Task directions. Exclude images, then output the remaining data verbatim.

Provided data.
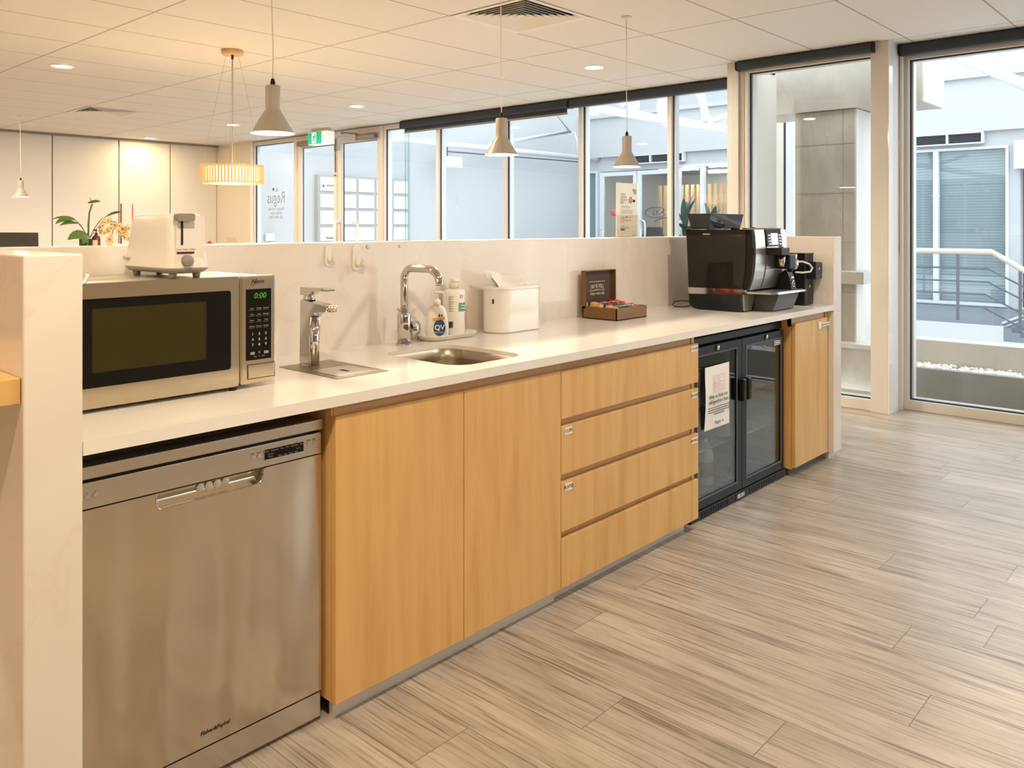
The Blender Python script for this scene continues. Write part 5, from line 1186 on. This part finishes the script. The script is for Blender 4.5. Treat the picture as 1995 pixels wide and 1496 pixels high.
# arching leafy plant
t = thing('potted_plant', 'small leafy green plant in a dark pot on the reception desk', 'plant', (-.157, 3.6, 1.05))
part('pot', MB().lathe([(.001, 1.05), (.030, 1.05), (.036, 1.172), (.032, 1.172), (.031, 1.16), (0, 1.16)], (-.157, 3.6, 0), 24, cap=False), mat('dark_green_pot', (.03, .045, .015), .4), t)
def leaf(pts, w, par, nm='leaf', tw=0):
    vs = []; n_ = len(pts); w *= .75
    for i, p in enumerate(pts):
        f = i/(n_-1); ww = w*math.sin(PI*min(1, .06+.94*f))**.8; tdir = Vector(pts[min(i+1, n_-1)])-Vector(pts[max(i-1, 0)]); sd = tdir.cross(Vector((0, 1, .2))).normalized(); sd2 = (sd*.55+Vector((.2, -.8, .1))*.6).normalized()
        p = Vector(p); vs += [p-sd2*ww+Vector((0,0,.003)), p, p+sd2*ww+Vector((0,0,.003))]
    return part(nm, MB().add(vs, [(j*3+q, j*3+q+1, (j+1)*3+q+1, (j+1)*3+q) for j in range(n_-1) for q in range(2)], 0, True), M_green, par)
def arc(a, b, sag, n_=7): 
    return [(a[0]+(b[0]-a[0])*k/(n_-1), a[1]+(b[1]-a[1])*k/(n_-1), a[2]+(b[2]-a[2])*k/(n_-1)+sag*math.sin(PI*k/(n_-1))) for k in range(n_)]
P0 = (-.14, 3.6, 1.165)
M_stem = mat('stem_green', (.09, .13, .03), .5)
b = MB(); b.tube(arc(P0, (-.215, 3.6, 1.285), .02), .0025, 6); b.tube(arc(P0, (-.195, 3.6, 1.262), .012), .0022, 6); b.tube([P0, (-.14, 3.6, 1.26), (-.135, 3.6, 1.33), (-.118, 3.6, 1.385)], [.004, .006, .005, .006], 8); b.tube(arc(P0, (-.06, 3.6, 1.30), .01), .0025, 6); b.tube(arc(P0, (-.19, 3.59, 1.17), .015), .002, 6); b.tube([P0, (-.02, 3.65, 1.31)], .002, 6); part('stems', b, M_stem, t)
leaf(arc((-.215, 3.6, 1.287), (-.345, 3.55, 1.262), .018), .026, t); leaf(arc((-.20, 3.6, 1.264), (-.32, 3.55, 1.252), .012), .018, t); leaf(arc((-.23, 3.62, 1.30), (-.335, 3.62, 1.290), .008), .010, t)
leaf(arc((-.125, 3.6, 1.172), (-.295, 3.5, 1.168), .028), .045, t); leaf(arc((-.13, 3.6, 1.17), (-.21, 3.5, 1.14), .015), .034, t)
leaf(arc((-.145, 3.6, 1.39), (-.068, 3.6, 1.40), .004), .018, t); leaf(arc((-.115, 3.6, 1.388), (-.135, 3.6, 1.425), 0), .014, t); leaf(arc((-.02, 3.65, 1.305), (.06, 3.6, 1.335), .01), .018, t)
# orchid
t = thing('orchid', 'cream orchid with brown stems tied to a stake, just left of the toaster', 'orchid', (.03, 3.6, 1.05))
part('pot', MB().lathe([(.001, 1.05), (.045, 1.05), (.055, 1.14), (.05, 1.14), (0, 1.13)], (.03, 3.6, 0), 24, cap=False), M_white, t)
part('stake', MB().cyl((.055, 3.6, 1.13), .0055, .262, 'z', 10), mat('red_brown_stake', (.24, .07, .025), .5), t)
b = MB(); ks = mat('dark_stem', (.09, .03, .015), .5)
b.tube([(.055, 3.6, 1.14), (.05, 3.6, 1.22), (.02, 3.59, 1.275), (-.03, 3.58, 1.282), (-.06, 3.58, 1.25), (-.075, 3.58, 1.20)], .003, 6); b.tube([(.05, 3.6, 1.22), (.0, 3.57, 1.24), (-.02, 3.56, 1.19), (-.015, 3.56, 1.16)], .0025, 6); part('flower_stem', b, ks, t)
rnd = random.Random(4)
M_pet = mat('cream_petal', (.66, .50, .25), .6); M_pc = mat('petal_throat', (.50, .22, .05), .6)
for k in range(38):
    if k < 19: a = k/18*PI*1.05; c = Vector((-.015+.068*math.cos(PI-a), 3.57+rnd.uniform(-.02, .02), 1.215+.075*math.sin(a)*(1 if k < 9 else .6)))
    else: c = Vector((rnd.uniform(-.075, .085), 3.56+rnd.uniform(-.02, .02), rnd.uniform(1.15, 1.24)))
    fl = MB(); rr = rnd.uniform(.018, .027); tl = rnd.uniform(-.5, .5); rot = rnd.random()*2
    ux = Vector((math.cos(tl+.3), math.sin(tl+.3), 0)); uz = Vector((0, -.25, 1)).normalized(); wv = ux.cross(uz)
    for p_ in range(5):
        a = rot+2*PI*p_/5; d1 = ux*math.cos(a)+uz*math.sin(a); s1 = ux*math.cos(a+PI/2)+uz*math.sin(a+PI/2)
        fl.add([c, c+d1*rr*.5-s1*rr*.42+wv*.004, c+d1*rr*1.05-wv*.002, c+d1*rr*.5+s1*rr*.42+wv*.004], [(0,1,2,3)], 0, True)
    fo = part('flower', fl, M_pet, t)
    part('flower_throat', MB().lathe([(rr*.22, -.002), (rr*.12, -.007), (0, -.009)], tuple(c), 8, axis='y'), M_pc, fo)
single('thin_stake', MB().cyl((.126, 3.6, 1.05), .0035, .341, 'z', 8), mat('red_stake', (.50, .06, .03), .5), 'thin red stake standing just behind the toaster on the reception desk', 'stake')
t = thing('amber_bottle', 'small amber pump bottle with a pink label between the plant and the orchid', 'bottle', (-.110, 3.56, 1.05))
part('body', MB().lathe([(0, 1.05), (.023, 1.05), (.024, 1.055), (.024, 1.175), (.020, 1.188), (.009, 1.194), (.009, 1.2)], (-.110, 3.56, 0), 24, cap=False), mat('amber_glass', (.10, .025, .01), .15), t)
part('label_band', MB().add([(-.110+.0245*math.cos(a), 3.56+.0245*math.sin(a), z) for a in [-2.9+.25*k for k in range(6)] for z in (1.08, 1.165)], [(2*k, 2*k+2, 2*k+3, 2*k+1) for k in range(5)], 0, True), mat('pink_label', (.72, .52, .45), .6), t)
part('pump', MB().cyl((-.110, 3.56, 1.198), .009, .010).cyl((-.110, 3.56, 1.208), .003, .015).box(-.128, -.104, 3.555, 3.565, 1.222, 1.230, .002), M_black, t)
# on the far wall by the glazing
single('switch_plate', MB().box(4.15, 4.16, 9.55, 9.66, 1.00, 1.09, .002).box(4.15, 4.16, 9.69, 9.80, 1.00, 1.09, .002), mat('switch_cream', (.74, .64, .52), .4), 'pair of cream switch plates low on the narrow wall left of the glazing', 'light switch')
single('red_cap', MB().lathe([(.045, .90), (.05, .96), (.04, 1.0), (.018, 1.03), (0, 1.035)], (3.9, 9.85, 0), 20), M_red, 'red rounded object standing below the slatted pendant near the far corner', 'ornament')
single('side_table', MB().box(3.75, 4.1, 9.7, 10.05, .87, .90, .003).box(3.78, 3.82, 9.73, 9.77, 0, .87).box(4.03, 4.07, 9.73, 9.77, 0, .87).box(3.78, 3.82, 9.98, 10.02, 0, .87).box(4.03, 4.07, 9.98, 10.02, 0, .87), M_whitem, 'small white stand in the far corner, hidden behind the splashback', 'table')
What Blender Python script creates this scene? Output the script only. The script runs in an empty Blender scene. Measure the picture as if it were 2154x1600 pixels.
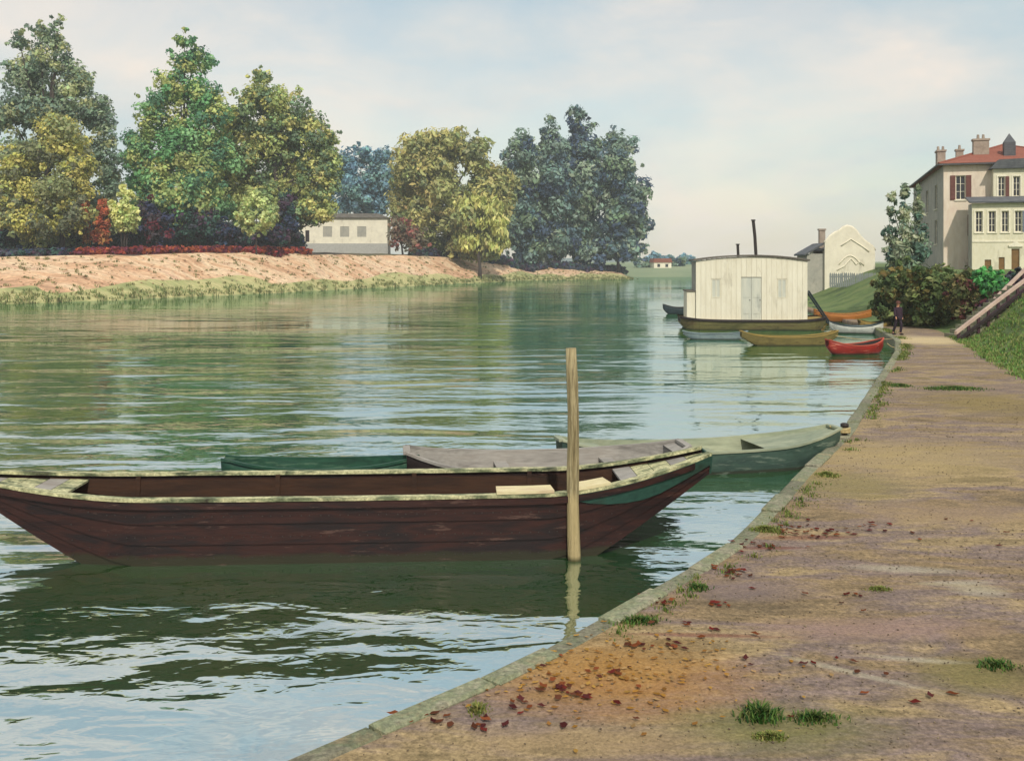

Expected answer.
The Blender Python script for this scene continues. Write part 5, from line 1186 on. This part finishes the script. The script is for Blender 4.5. Treat the picture as 1995 pixels wide and 1496 pixels high.
# arching leafy plant
t = thing('potted_plant', 'small leafy green plant in a dark pot on the reception desk', 'plant', (-.157, 3.6, 1.05))
part('pot', MB().lathe([(.001, 1.05), (.030, 1.05), (.036, 1.172), (.032, 1.172), (.031, 1.16), (0, 1.16)], (-.157, 3.6, 0), 24, cap=False), mat('dark_green_pot', (.03, .045, .015), .4), t)
def leaf(pts, w, par, nm='leaf', tw=0):
    vs = []; n_ = len(pts); w *= .75
    for i, p in enumerate(pts):
        f = i/(n_-1); ww = w*math.sin(PI*min(1, .06+.94*f))**.8; tdir = Vector(pts[min(i+1, n_-1)])-Vector(pts[max(i-1, 0)]); sd = tdir.cross(Vector((0, 1, .2))).normalized(); sd2 = (sd*.55+Vector((.2, -.8, .1))*.6).normalized()
        p = Vector(p); vs += [p-sd2*ww+Vector((0,0,.003)), p, p+sd2*ww+Vector((0,0,.003))]
    return part(nm, MB().add(vs, [(j*3+q, j*3+q+1, (j+1)*3+q+1, (j+1)*3+q) for j in range(n_-1) for q in range(2)], 0, True), M_green, par)
def arc(a, b, sag, n_=7): 
    return [(a[0]+(b[0]-a[0])*k/(n_-1), a[1]+(b[1]-a[1])*k/(n_-1), a[2]+(b[2]-a[2])*k/(n_-1)+sag*math.sin(PI*k/(n_-1))) for k in range(n_)]
P0 = (-.14, 3.6, 1.165)
M_stem = mat('stem_green', (.09, .13, .03), .5)
b = MB(); b.tube(arc(P0, (-.215, 3.6, 1.285), .02), .0025, 6); b.tube(arc(P0, (-.195, 3.6, 1.262), .012), .0022, 6); b.tube([P0, (-.14, 3.6, 1.26), (-.135, 3.6, 1.33), (-.118, 3.6, 1.385)], [.004, .006, .005, .006], 8); b.tube(arc(P0, (-.06, 3.6, 1.30), .01), .0025, 6); b.tube(arc(P0, (-.19, 3.59, 1.17), .015), .002, 6); b.tube([P0, (-.02, 3.65, 1.31)], .002, 6); part('stems', b, M_stem, t)
leaf(arc((-.215, 3.6, 1.287), (-.345, 3.55, 1.262), .018), .026, t); leaf(arc((-.20, 3.6, 1.264), (-.32, 3.55, 1.252), .012), .018, t); leaf(arc((-.23, 3.62, 1.30), (-.335, 3.62, 1.290), .008), .010, t)
leaf(arc((-.125, 3.6, 1.172), (-.295, 3.5, 1.168), .028), .045, t); leaf(arc((-.13, 3.6, 1.17), (-.21, 3.5, 1.14), .015), .034, t)
leaf(arc((-.145, 3.6, 1.39), (-.068, 3.6, 1.40), .004), .018, t); leaf(arc((-.115, 3.6, 1.388), (-.135, 3.6, 1.425), 0), .014, t); leaf(arc((-.02, 3.65, 1.305), (.06, 3.6, 1.335), .01), .018, t)
# orchid
t = thing('orchid', 'cream orchid with brown stems tied to a stake, just left of the toaster', 'orchid', (.03, 3.6, 1.05))
part('pot', MB().lathe([(.001, 1.05), (.045, 1.05), (.055, 1.14), (.05, 1.14), (0, 1.13)], (.03, 3.6, 0), 24, cap=False), M_white, t)
part('stake', MB().cyl((.055, 3.6, 1.13), .0055, .262, 'z', 10), mat('red_brown_stake', (.24, .07, .025), .5), t)
b = MB(); ks = mat('dark_stem', (.09, .03, .015), .5)
b.tube([(.055, 3.6, 1.14), (.05, 3.6, 1.22), (.02, 3.59, 1.275), (-.03, 3.58, 1.282), (-.06, 3.58, 1.25), (-.075, 3.58, 1.20)], .003, 6); b.tube([(.05, 3.6, 1.22), (.0, 3.57, 1.24), (-.02, 3.56, 1.19), (-.015, 3.56, 1.16)], .0025, 6); part('flower_stem', b, ks, t)
rnd = random.Random(4)
M_pet = mat('cream_petal', (.66, .50, .25), .6); M_pc = mat('petal_throat', (.50, .22, .05), .6)
for k in range(38):
    if k < 19: a = k/18*PI*1.05; c = Vector((-.015+.068*math.cos(PI-a), 3.57+rnd.uniform(-.02, .02), 1.215+.075*math.sin(a)*(1 if k < 9 else .6)))
    else: c = Vector((rnd.uniform(-.075, .085), 3.56+rnd.uniform(-.02, .02), rnd.uniform(1.15, 1.24)))
    fl = MB(); rr = rnd.uniform(.018, .027); tl = rnd.uniform(-.5, .5); rot = rnd.random()*2
    ux = Vector((math.cos(tl+.3), math.sin(tl+.3), 0)); uz = Vector((0, -.25, 1)).normalized(); wv = ux.cross(uz)
    for p_ in range(5):
        a = rot+2*PI*p_/5; d1 = ux*math.cos(a)+uz*math.sin(a); s1 = ux*math.cos(a+PI/2)+uz*math.sin(a+PI/2)
        fl.add([c, c+d1*rr*.5-s1*rr*.42+wv*.004, c+d1*rr*1.05-wv*.002, c+d1*rr*.5+s1*rr*.42+wv*.004], [(0,1,2,3)], 0, True)
    fo = part('flower', fl, M_pet, t)
    part('flower_throat', MB().lathe([(rr*.22, -.002), (rr*.12, -.007), (0, -.009)], tuple(c), 8, axis='y'), M_pc, fo)
single('thin_stake', MB().cyl((.126, 3.6, 1.05), .0035, .341, 'z', 8), mat('red_stake', (.50, .06, .03), .5), 'thin red stake standing just behind the toaster on the reception desk', 'stake')
t = thing('amber_bottle', 'small amber pump bottle with a pink label between the plant and the orchid', 'bottle', (-.110, 3.56, 1.05))
part('body', MB().lathe([(0, 1.05), (.023, 1.05), (.024, 1.055), (.024, 1.175), (.020, 1.188), (.009, 1.194), (.009, 1.2)], (-.110, 3.56, 0), 24, cap=False), mat('amber_glass', (.10, .025, .01), .15), t)
part('label_band', MB().add([(-.110+.0245*math.cos(a), 3.56+.0245*math.sin(a), z) for a in [-2.9+.25*k for k in range(6)] for z in (1.08, 1.165)], [(2*k, 2*k+2, 2*k+3, 2*k+1) for k in range(5)], 0, True), mat('pink_label', (.72, .52, .45), .6), t)
part('pump', MB().cyl((-.110, 3.56, 1.198), .009, .010).cyl((-.110, 3.56, 1.208), .003, .015).box(-.128, -.104, 3.555, 3.565, 1.222, 1.230, .002), M_black, t)
# on the far wall by the glazing
single('switch_plate', MB().box(4.15, 4.16, 9.55, 9.66, 1.00, 1.09, .002).box(4.15, 4.16, 9.69, 9.80, 1.00, 1.09, .002), mat('switch_cream', (.74, .64, .52), .4), 'pair of cream switch plates low on the narrow wall left of the glazing', 'light switch')
single('red_cap', MB().lathe([(.045, .90), (.05, .96), (.04, 1.0), (.018, 1.03), (0, 1.035)], (3.9, 9.85, 0), 20), M_red, 'red rounded object standing below the slatted pendant near the far corner', 'ornament')
single('side_table', MB().box(3.75, 4.1, 9.7, 10.05, .87, .90, .003).box(3.78, 3.82, 9.73, 9.77, 0, .87).box(4.03, 4.07, 9.73, 9.77, 0, .87).box(3.78, 3.82, 9.98, 10.02, 0, .87).box(4.03, 4.07, 9.98, 10.02, 0, .87), M_whitem, 'small white stand in the far corner, hidden behind the splashback', 'table')
What Blender Python script creates this scene? Output the script only. The script runs in an empty Blender scene. Measure the picture as if it were 2154x1600 pixels.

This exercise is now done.